Like its storied U.S. counterpart at Houston’s Johnson Space Center, Beijing Aerospace Control Center appears to be the technical, and perhaps inspirational, linchpin of its country’s space program.
One banner there reads, “Realize the complete success of the first manned space mission.”
On Oct. 15, the space center did precisely that. After blasting off from the Gobi Desert, Col. Yang Liwei orbited Earth several times in a modified Russian Soyuz capsule before landing safely inside China’s borders. The mission catapulted China onto the short list of countries — Russia and the United States — with manned spaceflight programs.
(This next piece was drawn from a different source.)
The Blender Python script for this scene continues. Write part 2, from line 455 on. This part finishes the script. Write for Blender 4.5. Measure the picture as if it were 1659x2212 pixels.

Beijing also envisions grander plans — for a space station and a lunar base. China has announced a second manned mission to take place by 2005.
When the space control center is running — it appeared almost deserted Wednesday — an operator at each station monitors one of the subsystems of the Chinese spacecraft. The central main screen has a world map with an overlay of the spacecraft’s orbit. Rows of workstations, each with a Dell computer monitor, sit before the three big wall screens.
Until now, no foreign delegation had been allowed inside the Beijing Aerospace Control Center. A small group of reporters accompanied Myers but was not allowed to take photographs.